Ужас, однако. Попросил опять слова, говорю – это путь в Мариинский театр. Там тоже сначала проголосовали за самый эффектный, как им казалось, проект, потом его пять лет перепирали на язык наших СНИП’ов и ГОСТ’ов, истратили 25 млн. евро на проектирование, в результате все это выкинули, сорвали все сроки, опозорились на весь мир и теперь строим по серенькому проекту двух скромных ребят из Онтарио. Ну давайте хоть немного учиться на собственных ошибках! Ну что это за проект, когда яму делать нельзя, крышу делать нельзя, а больше этот японец вообще ничего не придумал! У него же никакого опыта, он только веревочки натягивать умеет, и те рвутся! Ну вы думаете, чего делаете-то!
Все же вот не зря я верю в Анатолия Борисовича. Он не подвел. Он говорит: «Теперь у нас осталось только два проекта, Ишигами и Томас Лизер, давайте проголосуем, какой проект побеждает из двух, учитывая все мнения, в том числе и экспертов». То есть максимально ясно все сказал. Они опять голосуют. Восемь за Ишигами, семь за Лизера. Все, катастрофа. «Что поделаешь, — говорит Чубайс. – Демократия». Ну потому что у него убеждения, и он уважает демократию.
Уважает, но всегда как-то занимает правильное место, и в этот раз тоже он сидел рядом с Игорем Ивановичем Шуваловым. Который хотя и очень европеец по повадке, а все же не так уважает демократию, как Чубайс, а вникнуть и испугаться успел. «Я, — говорит, — как председатель жюри не могу подписать такое решение». «А вы как председатель жюри по регламенту имеете два голоса», — подсказал ему директор музея Борис Георгиевич Салтыков, который тоже успел испугаться. «Я как председатель жюри, — обрадовался тот, — вообще имею два голоса, и двумя голосами голосую против всего вот этого. – Это он имел в виду не Ишигами, а как в целом сложилось. — И у нас получается восемь на восемь, то есть решение мы не принимаем. Необходимо все тщательно взвесить, проанализировать еще раз все технические аспекты, собраться через две недели и опять проголосовать». Я так понимаю, что при их чудовищной занятости анализировать они ничего не смогут, но кого надо спросят. Причем Аркадий Владимирович первым добежит до Дмитрия Анатольевича. А ведь это именно его проект, реконструкция Политехнического, и Дмитрий Анатольевич сейчас в такой позиции, что совершенно неприлично обижать его по мелочам.

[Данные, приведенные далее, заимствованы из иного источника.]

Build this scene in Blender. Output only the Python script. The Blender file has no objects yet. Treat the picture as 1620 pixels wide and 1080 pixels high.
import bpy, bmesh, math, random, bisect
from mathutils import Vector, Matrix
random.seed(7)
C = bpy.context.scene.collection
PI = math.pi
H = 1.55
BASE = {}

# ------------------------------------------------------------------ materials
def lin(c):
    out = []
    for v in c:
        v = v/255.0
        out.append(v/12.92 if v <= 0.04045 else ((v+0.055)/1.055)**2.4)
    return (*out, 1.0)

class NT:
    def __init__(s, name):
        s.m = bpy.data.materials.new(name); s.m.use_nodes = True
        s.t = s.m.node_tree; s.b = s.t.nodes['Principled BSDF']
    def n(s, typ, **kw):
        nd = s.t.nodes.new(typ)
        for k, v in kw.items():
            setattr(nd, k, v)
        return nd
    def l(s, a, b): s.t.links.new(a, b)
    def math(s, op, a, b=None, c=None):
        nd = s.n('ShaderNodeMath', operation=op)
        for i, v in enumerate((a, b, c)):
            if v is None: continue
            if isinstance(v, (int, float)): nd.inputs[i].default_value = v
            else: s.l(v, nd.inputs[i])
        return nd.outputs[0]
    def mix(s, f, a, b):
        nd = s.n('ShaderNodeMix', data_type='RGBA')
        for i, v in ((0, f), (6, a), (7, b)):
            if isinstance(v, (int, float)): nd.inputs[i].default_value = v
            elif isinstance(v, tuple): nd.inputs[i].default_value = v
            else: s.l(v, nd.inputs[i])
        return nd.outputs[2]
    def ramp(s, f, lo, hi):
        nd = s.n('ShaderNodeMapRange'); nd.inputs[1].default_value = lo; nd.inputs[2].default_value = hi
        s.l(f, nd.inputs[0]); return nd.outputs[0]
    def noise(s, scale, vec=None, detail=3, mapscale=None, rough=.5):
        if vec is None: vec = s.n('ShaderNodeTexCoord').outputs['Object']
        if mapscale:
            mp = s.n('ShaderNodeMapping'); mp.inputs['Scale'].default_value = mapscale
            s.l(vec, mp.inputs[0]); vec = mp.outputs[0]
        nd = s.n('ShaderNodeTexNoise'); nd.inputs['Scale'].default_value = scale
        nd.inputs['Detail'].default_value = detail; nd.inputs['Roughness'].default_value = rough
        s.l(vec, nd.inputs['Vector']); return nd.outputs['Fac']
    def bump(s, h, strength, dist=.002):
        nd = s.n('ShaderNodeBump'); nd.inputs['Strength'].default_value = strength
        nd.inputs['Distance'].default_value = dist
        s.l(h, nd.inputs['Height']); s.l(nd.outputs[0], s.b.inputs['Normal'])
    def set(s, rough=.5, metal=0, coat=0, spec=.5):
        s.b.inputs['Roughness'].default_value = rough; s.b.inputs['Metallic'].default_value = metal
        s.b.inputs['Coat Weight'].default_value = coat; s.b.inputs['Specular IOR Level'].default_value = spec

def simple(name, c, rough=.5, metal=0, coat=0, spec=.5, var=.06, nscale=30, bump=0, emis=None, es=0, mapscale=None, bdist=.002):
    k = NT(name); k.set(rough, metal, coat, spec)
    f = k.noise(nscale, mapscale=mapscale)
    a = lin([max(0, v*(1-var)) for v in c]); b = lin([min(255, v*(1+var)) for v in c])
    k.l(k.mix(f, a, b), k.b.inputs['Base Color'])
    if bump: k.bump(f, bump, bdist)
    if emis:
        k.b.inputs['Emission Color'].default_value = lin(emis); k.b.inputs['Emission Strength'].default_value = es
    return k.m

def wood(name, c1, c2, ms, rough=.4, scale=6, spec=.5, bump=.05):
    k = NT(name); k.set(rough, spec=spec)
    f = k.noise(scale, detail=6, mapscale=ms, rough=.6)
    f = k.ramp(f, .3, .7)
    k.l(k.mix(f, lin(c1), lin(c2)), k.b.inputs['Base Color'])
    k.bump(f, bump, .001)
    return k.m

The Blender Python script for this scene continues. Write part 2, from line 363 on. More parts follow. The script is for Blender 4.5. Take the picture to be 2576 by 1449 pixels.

Я вот часто думал, а почему у нас ничего не выходит? В смысле – Мариинский построить не можем, Пушкинский музей с Фостером тоже не можем, с Олимпиадой в Сочи в смысле стройки сильно стремно, остров Русский еще есть, стадионы к чемпионату мира по футболу опять же, Пермь, Калининград, опера в Астрахани – ну куда не взглянешь, все какое-то нестроение. И это даже как-то опасно, потому что по способности государства воплощать большие проекты можно судить об общем уровне управления и экономики в нем, а у нас что ни госпроект, то мама не горюй. Все считают, потому что очень много воруют. А я вам скажу, вовсе нет. Все потому, что они отвязанные и даже безответственные романтики. Вот ничего не получается, а при этом идея такая, чтобы выстроить то, чего нигде в мире нет. И действительно, ну нигде в мире не делают парк в яме посередине дороги, а у нас еще зима. Не надо потому что это делать, плохо будет. Но они так не думают. Они верят, что сделают, и весь мир удивится. И будет нам счастье.